The State Council has unveiled a package of policies offering tax cuts and incentives for research and development in the country's semiconductor sector.

Experts have welcomed the Cabinet's move, saying it will help more domestic businesses attain breakthroughs in core technologies.

The latest mix of policies to promote the high-quality development of the integrated circuit and software sectors was released on Aug 4 and pledged greater efforts to improve the business environment, facilitate international cooperation and bolster the two sectors' capacity to innovate.

Eligible IC producers that have operated for over 15 years will be exempt from corporate income tax for 10 years if they employ the 28-nanometre process or more advanced nodes. Producers with projects between 65 nm and 28 nm will have their corporate income tax waived for five years and halved for the following five years.

The government will also waive corporate income tax for two years for businesses that design, package and test chips and those that produce related equipment and materials, and then halve it for the subsequent three years.

Financial institutions will also be encouraged to offer more mid-and long-term loans to businesses, and eligible IC and software companies will receive support to list publicly and raise funds at home and abroad.

Yang Jungang, a senior semiconductor sector analyst at research company CCID Consulting, said the latest policies would provide a strong boost because they offered more favorable tax policies and helped businesses expand their funding channels.

"The IC sector is the core part of the information technology industry, and facilitating the development of the sector will offer a strong shield for the growth of related sectors," he said.

Yang said the policies highlighted the need to promote the study of integrated circuits at universities, including steps to establish institutions specializing in microelectronics, which would be a key step toward solving the shortage of talent in the sector.

Another highlight of the new policies, he said, was that they emphasized the protection of intellectual property rights.

"For chip designers, a main part of their work is IC design, and stronger IPR protection will safeguard their legitimate interests and thus benefit the healthy growth of the sector," Yang said.

China remained the world's largest semiconductor market last year, with the country spending about $305.6 billion on chip imports, down 2.1 percent year-on-year.

The latest policies follow incentives rolled out by the State Council in 2000 and 2011.

The Cabinet has also pledged to make full use of government investment funds to aid the growth of the IC and software sectors while at the same time encouraging private capital to set up investment funds.

It said it will further promote global cooperation in the IC sector, take proactive measures to optimize the business environment for foreign businesses and encourage companies from overseas to set up R&D centers in China. Chinese companies will also be encouraged to go global and set up R&D centers in other countries.

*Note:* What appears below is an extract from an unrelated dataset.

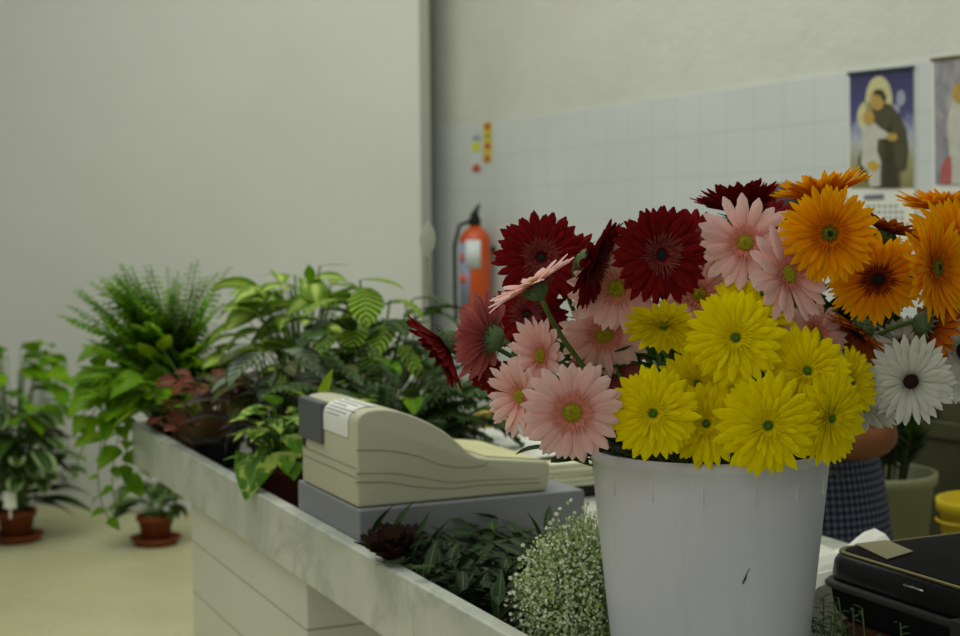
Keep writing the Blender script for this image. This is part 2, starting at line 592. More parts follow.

The government will step up antitrust law enforcement and target monopolistic behavior to ensure fair competition in the IC and software sectors, the document detailing the new policies said.

Chen Yuenan, an analyst with semiconductor industry website ijiwei, said the latest policies offered unprecedented support for the whole IC industry chain.

The Cabinet had proposed the establishment of a new system mobilizing the resources of the whole nation to support the development of high-end chips, equipment, core materials and technologies in the IC sector, he said.

Chen said the system, which will promote cooperation between public research institutions and private enterprises, will help break the technological monopoly held by Western businesses and enable domestic manufacturers to attain more technological breakthroughs, a prerequisite for dominance in the domestic market.